The Filters are Overstrained

Yevheniya Fritsche

Yevheniya Fritsche's art challenges how we see the world,
pushing us to question reality and the truths we take for granted.
The Filters are Overstrained
In The Filters are Overstrained, Yevheniya Fritsche reflects on the power of media to distort perception and blur the line between truth and illusion. Prompted by rising political mistrust and societal anxiety, she questions whether objective truth is still possible in a world shaped by manipulation and fragmented understanding.

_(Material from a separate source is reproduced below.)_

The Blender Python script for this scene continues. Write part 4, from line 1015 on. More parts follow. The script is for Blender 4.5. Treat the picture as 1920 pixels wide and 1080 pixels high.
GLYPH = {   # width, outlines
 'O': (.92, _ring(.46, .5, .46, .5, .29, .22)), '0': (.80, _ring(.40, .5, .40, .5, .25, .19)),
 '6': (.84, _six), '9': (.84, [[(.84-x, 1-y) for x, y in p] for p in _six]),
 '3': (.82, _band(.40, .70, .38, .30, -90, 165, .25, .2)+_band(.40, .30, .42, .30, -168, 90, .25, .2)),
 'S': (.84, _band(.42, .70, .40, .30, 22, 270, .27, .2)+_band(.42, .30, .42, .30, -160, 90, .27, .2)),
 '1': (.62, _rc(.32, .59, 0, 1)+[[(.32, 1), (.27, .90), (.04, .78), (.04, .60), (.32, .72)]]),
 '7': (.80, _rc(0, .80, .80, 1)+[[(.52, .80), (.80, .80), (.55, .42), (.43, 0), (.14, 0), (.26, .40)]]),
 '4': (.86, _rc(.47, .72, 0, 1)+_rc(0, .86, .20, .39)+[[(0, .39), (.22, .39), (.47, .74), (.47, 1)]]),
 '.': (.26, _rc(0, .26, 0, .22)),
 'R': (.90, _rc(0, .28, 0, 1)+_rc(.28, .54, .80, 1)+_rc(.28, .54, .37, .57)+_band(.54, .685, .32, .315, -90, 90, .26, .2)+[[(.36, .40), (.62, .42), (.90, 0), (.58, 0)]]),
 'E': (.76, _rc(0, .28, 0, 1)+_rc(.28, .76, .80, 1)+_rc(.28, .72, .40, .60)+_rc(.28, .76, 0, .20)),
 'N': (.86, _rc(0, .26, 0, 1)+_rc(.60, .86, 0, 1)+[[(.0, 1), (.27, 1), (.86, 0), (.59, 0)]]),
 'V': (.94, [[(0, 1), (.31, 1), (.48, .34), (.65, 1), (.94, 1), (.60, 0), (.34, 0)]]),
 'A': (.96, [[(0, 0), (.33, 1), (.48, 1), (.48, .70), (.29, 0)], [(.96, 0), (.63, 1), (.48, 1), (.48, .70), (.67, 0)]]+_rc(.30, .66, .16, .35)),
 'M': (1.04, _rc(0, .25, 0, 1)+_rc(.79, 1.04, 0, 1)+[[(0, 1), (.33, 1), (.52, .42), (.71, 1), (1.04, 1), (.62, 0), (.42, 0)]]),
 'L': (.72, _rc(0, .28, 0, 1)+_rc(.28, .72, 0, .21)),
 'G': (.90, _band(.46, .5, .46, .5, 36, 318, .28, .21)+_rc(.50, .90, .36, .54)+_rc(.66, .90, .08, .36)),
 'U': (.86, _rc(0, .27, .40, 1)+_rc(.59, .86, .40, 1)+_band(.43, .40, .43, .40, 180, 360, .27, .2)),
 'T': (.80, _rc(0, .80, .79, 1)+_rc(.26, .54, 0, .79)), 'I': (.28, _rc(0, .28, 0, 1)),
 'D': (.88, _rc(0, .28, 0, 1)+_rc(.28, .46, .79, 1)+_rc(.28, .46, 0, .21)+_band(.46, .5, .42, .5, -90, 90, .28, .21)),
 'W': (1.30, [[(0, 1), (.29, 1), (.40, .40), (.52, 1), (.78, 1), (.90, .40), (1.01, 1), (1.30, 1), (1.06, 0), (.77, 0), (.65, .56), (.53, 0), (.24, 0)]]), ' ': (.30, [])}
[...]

Fritsche replaced the lenses of the glasses, symbols of clear vision, with unevenly grown crystals, representing accumulated impressions, filtered knowledge, and subjective experience. One of the temples is broken. While temples usually stabilise the glasses and support clear vision, in her work they stand for the pillars of reality. When these can no longer support the weight of distorted perception, our constructed view of the world begins to collapse, leaving behind only a fragile trace of what might be objective truth.
Yevheniya Fritsche
Russia
Yevheniya Fritsche is a Ukrainian multidisciplinary artist based in Koblenz, Germany. She studied Journalism and Linguistics at the University of Sumy and holds a Master of Education in Visual Arts and English from the University of Koblenz.
Personal work
Yevheniya Fritsche's multidisciplinary practice, including painting, sculpture, drawing, and photography, centres on transformation, a theme shaped by her experience growing up in post-Soviet Ukraine. Influenced by Max Ernst, Duchamp, Beuys, and Polke, she re-examines cultural symbols through an alchemical lens, blending media and testing material limits.
Her work explores dualities—light and darkness, emergence and disappearance, the sacred and mundane—connecting material change with spiritual inquiry. Techniques like dripping, washing, scraping, and layering invite chemical reactions and unpredictability, creating mystical forms that blur painting and sculpture.
As an artist in exile, she carries the weight of war and displacement but believes in transformation as a force of resilience and renewal, personal and collective, intimate and universal.